The leftist former prime minister told parliament that current Prime Minister Kyriakos Mitsotakis was the “mastermind and chief behind this criminal network”, after revealing that a minister and five top defence officials had been under state surveillance.

The no-confidence vote, which the government has enough support to survive in parliament, is due to be held on Friday.

In a rousing speech, Tsipras said he had proof of state surveillance from Greece’s communications watchdog ADAE, which recently carried out an audit at the country’s telecoms operators.

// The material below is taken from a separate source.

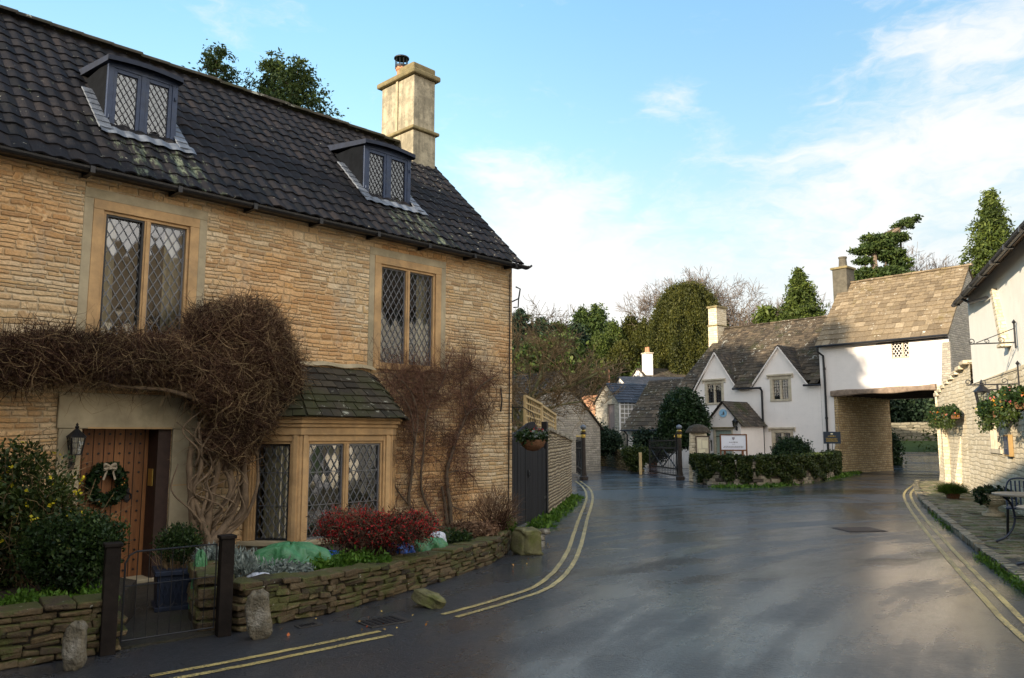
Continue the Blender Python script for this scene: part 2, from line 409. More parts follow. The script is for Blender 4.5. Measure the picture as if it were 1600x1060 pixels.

The ex-PM said ADAE’s chairman Christos Rammos had informed him on Tuesday that Greece’s former energy minister, its head of staff, army chief, former national security advisor and two officials involved with arms procurement had been under surveillance by state intelligence agency EYP.

Tsipras said Mitsotakis had “consciously lied” for six months and had “thrown the entire weight of his authority” to prevent the truth from coming out.

He said state officials had “hounded” investigative reporters who sought to uncover the scandal, and had also tried to “bully” Rammos into silence.

The scandal emerged in July when Nikos Androulakis, MEP and leader of the Greek socialist party (Pasok-Kinal), took legal action against an attempt to infiltrate his mobile phone using illegal spyware known as Predator.

After the revelation, Prime Minister Kyriakos Mitsotakis admitted that state intelligence had monitored Androulakis, without disclosing the reason, but flatly denied authorities used Predator.